GIVEN DATA:
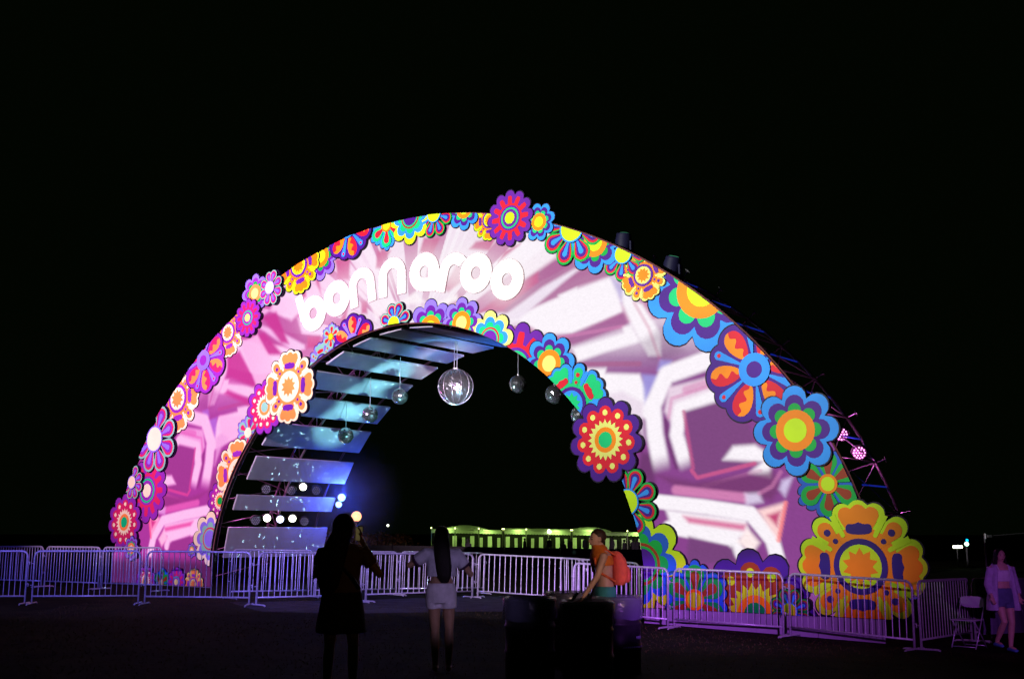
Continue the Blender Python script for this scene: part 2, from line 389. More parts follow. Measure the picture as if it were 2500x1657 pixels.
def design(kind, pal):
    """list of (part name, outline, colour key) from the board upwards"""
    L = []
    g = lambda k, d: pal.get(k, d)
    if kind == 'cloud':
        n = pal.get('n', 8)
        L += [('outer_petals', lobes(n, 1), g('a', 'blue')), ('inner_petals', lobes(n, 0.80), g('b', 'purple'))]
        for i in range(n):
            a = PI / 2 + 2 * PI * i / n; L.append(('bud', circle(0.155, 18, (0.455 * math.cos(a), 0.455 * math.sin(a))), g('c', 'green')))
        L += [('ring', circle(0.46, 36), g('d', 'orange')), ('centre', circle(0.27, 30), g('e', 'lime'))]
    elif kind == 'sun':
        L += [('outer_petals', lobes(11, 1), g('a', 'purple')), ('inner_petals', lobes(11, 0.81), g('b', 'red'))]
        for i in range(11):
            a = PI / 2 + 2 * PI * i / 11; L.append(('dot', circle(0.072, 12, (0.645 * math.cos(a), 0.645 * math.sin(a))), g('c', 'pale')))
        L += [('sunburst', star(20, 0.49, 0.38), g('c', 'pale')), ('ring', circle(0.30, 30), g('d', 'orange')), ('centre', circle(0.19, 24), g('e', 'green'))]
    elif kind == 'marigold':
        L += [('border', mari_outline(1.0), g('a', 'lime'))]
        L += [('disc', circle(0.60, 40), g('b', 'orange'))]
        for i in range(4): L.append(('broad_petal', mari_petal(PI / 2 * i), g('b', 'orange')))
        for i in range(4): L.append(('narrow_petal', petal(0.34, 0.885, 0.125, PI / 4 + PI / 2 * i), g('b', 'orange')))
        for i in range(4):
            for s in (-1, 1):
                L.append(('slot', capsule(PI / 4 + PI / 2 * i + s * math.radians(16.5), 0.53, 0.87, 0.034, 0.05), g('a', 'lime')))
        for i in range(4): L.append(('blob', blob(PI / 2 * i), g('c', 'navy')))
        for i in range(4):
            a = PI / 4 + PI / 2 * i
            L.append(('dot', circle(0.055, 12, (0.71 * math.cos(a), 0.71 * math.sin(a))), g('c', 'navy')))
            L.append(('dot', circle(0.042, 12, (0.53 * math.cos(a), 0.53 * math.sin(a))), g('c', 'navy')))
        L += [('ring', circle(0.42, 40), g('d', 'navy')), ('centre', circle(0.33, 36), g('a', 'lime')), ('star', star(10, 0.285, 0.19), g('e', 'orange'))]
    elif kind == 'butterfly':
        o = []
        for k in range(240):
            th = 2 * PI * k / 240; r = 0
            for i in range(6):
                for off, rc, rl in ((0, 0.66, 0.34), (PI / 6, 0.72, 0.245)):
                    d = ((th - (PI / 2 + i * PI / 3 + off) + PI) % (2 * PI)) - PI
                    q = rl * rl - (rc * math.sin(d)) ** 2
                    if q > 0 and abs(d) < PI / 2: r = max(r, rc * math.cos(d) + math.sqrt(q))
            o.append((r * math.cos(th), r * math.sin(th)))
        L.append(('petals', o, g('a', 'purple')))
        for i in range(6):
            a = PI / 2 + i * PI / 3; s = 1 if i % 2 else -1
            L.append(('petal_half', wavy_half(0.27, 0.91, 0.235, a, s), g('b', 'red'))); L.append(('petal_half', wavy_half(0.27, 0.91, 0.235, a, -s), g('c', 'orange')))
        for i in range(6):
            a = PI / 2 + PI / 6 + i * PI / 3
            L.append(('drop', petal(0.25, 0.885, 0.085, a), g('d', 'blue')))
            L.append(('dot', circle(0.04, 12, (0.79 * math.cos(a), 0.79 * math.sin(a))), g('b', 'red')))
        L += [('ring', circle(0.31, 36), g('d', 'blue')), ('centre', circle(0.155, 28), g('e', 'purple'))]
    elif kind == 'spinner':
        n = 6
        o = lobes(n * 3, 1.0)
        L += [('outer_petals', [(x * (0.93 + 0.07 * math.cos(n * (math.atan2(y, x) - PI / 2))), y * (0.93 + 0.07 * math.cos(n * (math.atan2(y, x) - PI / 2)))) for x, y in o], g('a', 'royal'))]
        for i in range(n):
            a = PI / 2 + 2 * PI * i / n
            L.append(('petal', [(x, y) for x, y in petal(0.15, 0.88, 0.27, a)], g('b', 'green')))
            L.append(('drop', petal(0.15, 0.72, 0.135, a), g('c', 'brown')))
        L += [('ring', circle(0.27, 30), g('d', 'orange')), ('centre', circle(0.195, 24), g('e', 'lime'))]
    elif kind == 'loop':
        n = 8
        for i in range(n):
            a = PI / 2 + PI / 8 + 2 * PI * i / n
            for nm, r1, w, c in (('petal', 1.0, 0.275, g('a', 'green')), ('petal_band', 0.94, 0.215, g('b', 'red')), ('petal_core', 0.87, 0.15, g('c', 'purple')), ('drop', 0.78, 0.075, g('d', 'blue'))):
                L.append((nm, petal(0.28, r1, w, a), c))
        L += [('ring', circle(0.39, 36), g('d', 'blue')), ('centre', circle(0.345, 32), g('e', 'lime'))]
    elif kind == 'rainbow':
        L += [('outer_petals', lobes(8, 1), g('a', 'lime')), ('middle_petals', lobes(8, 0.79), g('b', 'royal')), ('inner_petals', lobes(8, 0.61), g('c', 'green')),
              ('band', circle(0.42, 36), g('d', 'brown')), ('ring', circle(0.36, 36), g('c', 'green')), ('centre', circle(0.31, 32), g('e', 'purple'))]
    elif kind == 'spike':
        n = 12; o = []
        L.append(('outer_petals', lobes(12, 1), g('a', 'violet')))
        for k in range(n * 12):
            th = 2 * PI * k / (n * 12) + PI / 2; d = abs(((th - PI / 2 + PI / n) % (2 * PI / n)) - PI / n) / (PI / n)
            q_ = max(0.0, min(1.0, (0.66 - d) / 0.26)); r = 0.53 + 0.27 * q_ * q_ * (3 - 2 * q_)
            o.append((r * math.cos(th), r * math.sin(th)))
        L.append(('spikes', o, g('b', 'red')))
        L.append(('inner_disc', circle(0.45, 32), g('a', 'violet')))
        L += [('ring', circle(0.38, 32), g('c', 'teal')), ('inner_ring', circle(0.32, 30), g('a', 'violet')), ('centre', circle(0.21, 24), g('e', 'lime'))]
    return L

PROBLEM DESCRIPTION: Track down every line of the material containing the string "part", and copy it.

OUTPUT FOR THIS TASK:
Continue the Blender Python script for this scene: part 2, from line 389. More parts follow. Measure the picture as if it were 2500x1657 pixels.
    """list of (part name, outline, colour key) from the board upwards"""